Task
Write out the opening lines of the data word for word, up to and including the line with "tag(t.build('work_light', 'white_plastic'), 'tiny", and leave every picture and every later line out.

Data section

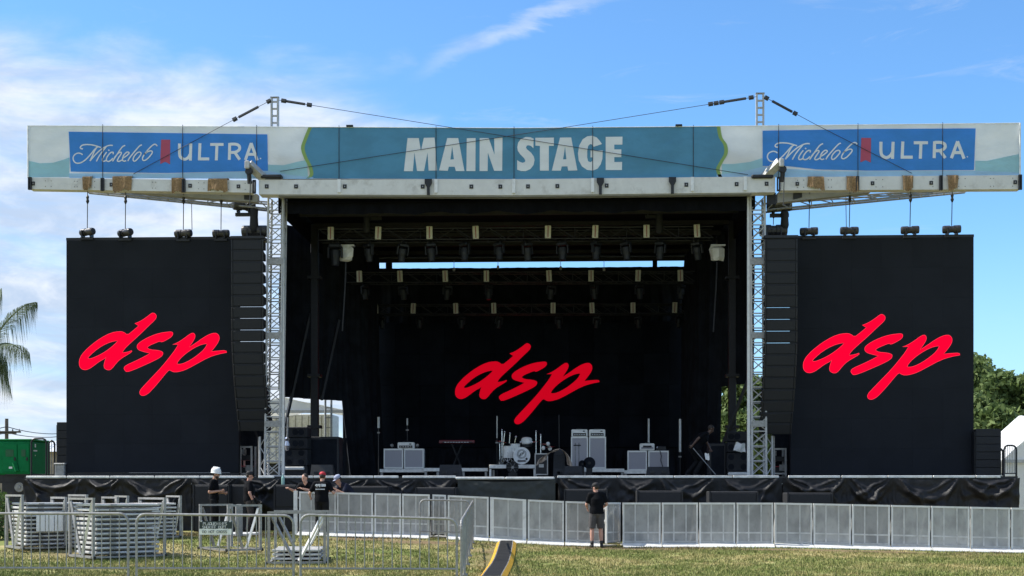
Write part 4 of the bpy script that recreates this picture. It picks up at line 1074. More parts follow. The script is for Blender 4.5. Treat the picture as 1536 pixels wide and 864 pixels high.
# pale lumps imitating bright drape openings at the ends of the front truss
for px, s in ((519.5, 'left'), (1075, 'right')):
    Y = 44.6; c = W(px, 381, Y)
    t = thing('bright_gap_lump', 'pale lump imitating the bright drape opening below the %s end of the front lighting truss' % s, 'bright gap stand-in', c)
    mb = MB(t); rs = random.Random(px)
    vs0 = len(mb.v); mb.ball(c, .24, .2, .25, 9, 5)
    for i in range(vs0, len(mb.v)):
        dv = mb.v[i] - c; mb.v[i] = c + V((max(-.22, min(.22, dv.x * 1.3)), dv.y, max(-.2, min(.22, dv.z * 1.3)))) * (1 + .22 * rs.uniform(-1, 1)) + V((0, 0, .04 if dv.z > 0 else 0))
    mb.build('wrap', 'white_plastic', t)  # white lump shaped in place of the bright opening
    MB(t).box(c.x - .2, c.x + .28, c.y - .12, c.y + .12, c.z + .25, c.z + .30).build('mount', 'alu_white', t)
    MB(t).tube(c + V((0, 0, .3)), c + V((0, 0, .48)), .03).build('stem', 'black_metal', t)
    MB(t).path([c + V((0, -.1, -.28)), c + V((-.03, -.1, -1.2)), c + V((-.12, -.1, -2.6))], .025).build('cable', 'cable', t)
# small work lights on the edge of the gap
for px, py in ((681, 404), (747, 401), (841, 402), (906, 403.5)):
    c = W(px, py, 55.5); t = MB(c).box(c.x - .05, c.x + .05, c.y - .05, c.y + .05, c.z - .08, c.z + .07, .02).tube(c + V((0, 0, .07)), c + V((0, 0, .35)), .012)
    tag(t.build('work_light', 'white_plastic'), 'tiny pale lamp hanging in front of the sky strip, %s from the left' % ORD[[681, 747, 841, 906].index(px)], 'lamp', 'tiny lamps along the sky strip')

# ================================================================= GEAR ON THE STAGE
YG = 47.0
def riser(px0, px1, ptop, pbot, Y, label, dep=2.0, legs=True):
    x0, x1, zb, zt = rect(px0, px1, ptop, pbot, Y)
    t = thing('low_riser', label, 'riser', ((x0 + x1) / 2, Y, ZD), 'low risers on the stage')
    MB(t).box(x0, x1, Y, Y + dep, zt - .10, zt - .002).build('top', 'deck', t)
    MB(t).box(x0 - .01, x1 + .01, Y - .03, Y - .003, zt - .12, zt, .01).build('edge_strip', 'riser_edge', t)
    n = max(2, int((x1 - x0) / 1.0) + 1)
    for k in range(n):
        x = x0 + .06 + (x1 - x0 - .12) * k / (n - 1); MB(t).box(x - .04, x + .04, Y + .01, Y + .09, ZD + .002, zt - .104).build('leg', 'galv', t)
    return zt
def amp_cab(px0, px1, y0, y1, Y, label, grp='pale guitar loudspeaker cabinets', dep=.4):
    x0, x1, zb, zt = rect(px0, px1, y0, y1, Y); f = .055
    t = thing('guitar_cabinet', label, 'guitar cabinet', ((x0 + x1) / 2, Y, zb), grp)
    MB(t).box(x0 + .012, x1 - .012, Y + .03, Y + dep, zb, zt, .015).build('shell', 'amp_white', t)
    MB(t).box(x0 + .012, x0 + f, Y, Y + .028, zb, zt).build('frame_side', 'amp_white', t); MB(t).box(x1 - f, x1 - .012, Y, Y + .028, zb, zt).build('frame_side', 'amp_white', t)
    MB(t).box(x0 + f + .002, x1 - f - .002, Y, Y + .028, zt - f, zt).build('frame_top', 'amp_white', t); MB(t).box(x0 + f + .002, x1 - f - .002, Y, Y + .028, zb, zb + f).build('frame_bottom', 'amp_white', t)
    MB(t).box(x0 + f + .002, x1 - f - .002, Y + .015, Y + .029, zb + f + .002, zt - f - .002).build('grille', 'amp_grille', t)
    return zt
def amp_head(px0, px1, y0, y1, Y, label, dark=True):
    x0, x1, zb, zt = rect(px0, px1, y0, y1, Y)
    t = thing('amplifier_head', label, 'amplifier', ((x0 + x1) / 2, Y, zb), 'pale amplifier heads on guitar cabinets')
    MB(t).box(x0, x1, Y + .04, Y + .34, zb, zt, .03).build('case', 'amp_white', t)
    h = zt - zb
    if dark:
        MB(t).box(x0 + .06, x1 - .06, Y + .015, Y + .039, zb + .03, zb + h * .5).build('control_panel', 'black_paint', t)
        for k in range(5): MB(t).lathe([(.014, -.02), (.014, 0)], (x0 + .12 + k * (x1 - x0 - .24) / 4, Y + .012, zb + h * .28), 'y', 8).build('knob', 'chrome', t)
        MB(t).box(x1 - .17, x1 - .10, Y + .02, Y + .039, zt - .08, zt - .045).build('badge', 'black_paint', t)
    else:
        MB(t).box(x0 + .05, x1 - .05, Y + .02, Y + .039, zb + .05, zb + .12).build('control_panel', 'amp_grille', t)
        MB(t).box((x0 + x1) / 2 - .15, (x0 + x1) / 2 + .15, Y + .02, Y + .039, zt - .15, zt - .08).build('badge', 'black_paint', t)
    MB(t).path([(x0 + .18, Y + .2, zt), (x0 + .2, Y + .2, zt + .035), (x1 - .2, Y + .2, zt + .035), (x1 - .18, Y + .2, zt)], .012, 5).build('handle', 'black_paint', t)
riser(570, 641, 703.5, 711, YG - .3, 'low riser with a pale edge under the left pair of guitar cabinets')
riser(636, 659, 702, 709, YG - .8, 'short low riser between the left cabinets and the stage monitor', 1.2)
riser(692.5, 731.5, 702, 709, YG - .8, 'low riser with a pale edge left of the drum platform', 1.2)
riser(874, 936, 703, 710, YG - .6, 'low riser with a pale edge under the tall guitar stacks')
riser(936, 972, 705.5, 711, YG - .5, 'low riser with a pale edge under the right pair of guitar cabinets')
amp_cab(575, 605, 673, 703, YG, 'left square guitar cabinet with grey grille, right of the gathered curtain')
amp_cab(605.5, 636, 673, 703, YG, 'square guitar cabinet with grey grille, nearest the red keyboard')
amp_head(596, 621, 663.3, 673, YG, 'pale amplifier head on the left pair of guitar cabinets')
amp_cab(856, 882.5, 655, 703, YG, 'tall guitar cabinet nearest the drum kit, two dark guitar stands before it')
amp_cab(883, 909.5, 655, 703, YG, 'tall guitar cabinet, right one of the two tall stacks')
amp_head(857, 881.5, 644, 655, YG, 'pale amplifier head with black panel on the tall stack nearest the drums')
amp_head(883.5, 908, 644, 655, YG, 'pale amplifier head with black panel on the right tall stack')
amp_cab(941, 971, 676, 706, YG, 'square guitar cabinet left in the right pair, with an amplifier on top')
amp_cab(972, 1003.5, 676, 706, YG, 'square guitar cabinet at far right, a black cable hanging over it')
amp_head(960, 982, 665, 675.5, YG, 'pale amplifier head with dark badge on the right pair of cabinets', False)
c = W(990, 674, YG); tag(MB(c).path([W(990, 676, YG - .03), W(992, 684, YG - .03), W(991, 690, YG - .03), W(994, 700, YG - .03)], .014).build('hanging_cable', 'cable'), 'black cable hanging down the front of the far right guitar cabinet', 'cable')
c = W(989, 673, YG + .1); t = thing('effects_box', 'small black box with a pale knob on the right pair of guitar cabinets', 'effects unit', W(990, 676, YG))
x0, x1, z0, z1 = rect(985, 999, 669, 675.6, YG); MB(t).box(x0, x1, YG + .05, YG + .3, z0, z1, .02).build('case', 'black_paint', t)
MB(t).ball(W(986, 671, YG), .035).build('knob', 'chrome', t)
for px, py, lab in ((588, 668, 'left'), (626, 668, 'right')):
    c = W(px, py, YG + .1); t = thing('microphone_clip', 'small round grey lamp on the %s end of the left guitar cabinets' % lab, 'small lamp', W(px, 673, YG + .1))
    MB(t).ball(c, .06, .06, .06).build('lamp_head', 'galv', t); MB(t).tube(W(px, 673, YG + .1), c, .02).build('stem', 'black_metal', t)

# keyboard
def keyboard():
    Y = 48.0; x0, x1, z0, z1 = rect(658.5, 711.5, 660, 665, Y)
    t = thing('keyboard', 'red stage keyboard on a black crossed stand', 'keyboard', ((x0 + x1) / 2, Y, ZD))
    MB(t).box(x0, x1, Y, Y + .35, z0, z1, .02).build('body', 'keyboard_red', t)
    MB(t).box(x0 + .12, x1 - .08, Y - .012, Y - .002, z0 + .02, z0 + .06).build('key_bed', 'black_paint', t)
    for k in range(9): MB(t).box(x0 + .2 + k * .1, x0 + .27 + k * .1, Y - .02, Y - .013, z0 + .03, z0 + .05).build('label_plate', 'print_white', t)
    a, b = W(678, 665, Y).x, W(692, 665, Y).x
    for yy in (.06, .28):
        MB(t).bar((a - .02, Y + yy, z0), (b + .12, Y + yy + .02, ZD + .06), .035).build('stand_leg', 'black_metal', t); MB(t).bar((b + .02, Y + yy + .05, z0), (a - .12, Y + yy + .05, ZD + .06), .035).build('stand_leg', 'black_metal', t)
    for xx in (a - .12, b + .12): MB(t).bar((xx, Y - .05, ZD + .03), (xx, Y + .45, ZD + .03), .04).build('stand_foot', 'black_metal', t)
keyboard()

def wedge(px0, px1, y0, y1, Y, label, m='cabinet_black'):
    x0, x1, zb, zt = rect(px0, px1, y0, y1, Y); zb = ZD + .003
    t = thing('stage_monitor', label, 'stage monitor', ((x0 + x1) / 2, Y, ZD), 'wedge monitors along the stage front')
    d = .5
    MB(t).hexa([(x0, Y, zb), (x1, Y, zb), (x1, Y + d, zb), (x0, Y + d, zb), (x0 + .03, Y + .08, zt), (x1 - .03, Y + .08, zt), (x1 - .03, Y + .2, zt), (x0 + .03, Y + .2, zt)]).build('case', m, t)
    MB(t).hexa([(x0 + .02, Y + .30, zb + .12), (x1 - .02, Y + .30, zb + .12), (x1 - .02, Y + d + .01, zb + .02), (x0 + .02, Y + d + .01, zb + .02), (x0 + .05, Y + .215, zt - .01), (x1 - .05, Y + .215, zt - .01), (x1 - .05, Y + .235, zt - .01), (x0 + .05, Y + .235, zt - .01)]).build('grille', 'grille', t)
    for xx in (x0 + .12, x1 - .24): MB(t).box(xx, xx + .12, Y - .004, Y + .05, zb + .1, zb + .16).build('handle', 'black_metal', t)
dm('wedge_grey', (.030, .030, .031), .75, 0, .2, 15)
wedge(465, 499.5, 697, 713, 41.0, 'dark grey wedge monitor above the worker in the red cap', 'wedge_grey')
wedge(658, 692.5, 697, 714, 41.0, 'black wedge monitor in front of the red keyboard')
wedge(846, 874, 699, 714, 41.2, 'black wedge monitor in front of the tall guitar stacks')
wedge(970, 1005, 700, 714, 41.2, 'black wedge monitor in front of the right pair of guitar cabinets')
wedge(830, 846, 703, 714, 41.4, 'small black wedge monitor before the cloth-draped box')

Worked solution
Write part 4 of the bpy script that recreates this picture. It picks up at line 1074. More parts follow. The script is for Blender 4.5. Treat the picture as 1536 pixels wide and 864 pixels high.
# pale lumps imitating bright drape openings at the ends of the front truss
for px, s in ((519.5, 'left'), (1075, 'right')):
    Y = 44.6; c = W(px, 381, Y)
    t = thing('bright_gap_lump', 'pale lump imitating the bright drape opening below the %s end of the front lighting truss' % s, 'bright gap stand-in', c)
    mb = MB(t); rs = random.Random(px)
    vs0 = len(mb.v); mb.ball(c, .24, .2, .25, 9, 5)
    for i in range(vs0, len(mb.v)):
        dv = mb.v[i] - c; mb.v[i] = c + V((max(-.22, min(.22, dv.x * 1.3)), dv.y, max(-.2, min(.22, dv.z * 1.3)))) * (1 + .22 * rs.uniform(-1, 1)) + V((0, 0, .04 if dv.z > 0 else 0))
    mb.build('wrap', 'white_plastic', t)  # white lump shaped in place of the bright opening
    MB(t).box(c.x - .2, c.x + .28, c.y - .12, c.y + .12, c.z + .25, c.z + .30).build('mount', 'alu_white', t)
    MB(t).tube(c + V((0, 0, .3)), c + V((0, 0, .48)), .03).build('stem', 'black_metal', t)
    MB(t).path([c + V((0, -.1, -.28)), c + V((-.03, -.1, -1.2)), c + V((-.12, -.1, -2.6))], .025).build('cable', 'cable', t)
# small work lights on the edge of the gap
for px, py in ((681, 404), (747, 401), (841, 402), (906, 403.5)):
    c = W(px, py, 55.5); t = MB(c).box(c.x - .05, c.x + .05, c.y - .05, c.y + .05, c.z - .08, c.z + .07, .02).tube(c + V((0, 0, .07)), c + V((0, 0, .35)), .012)
    tag(t.build('work_light', 'white_plastic'), 'tiny pale lamp hanging in front of the sky strip, %s from the left' % ORD[[681, 747, 841, 906].index(px)], 'lamp', 'tiny lamps along the sky strip')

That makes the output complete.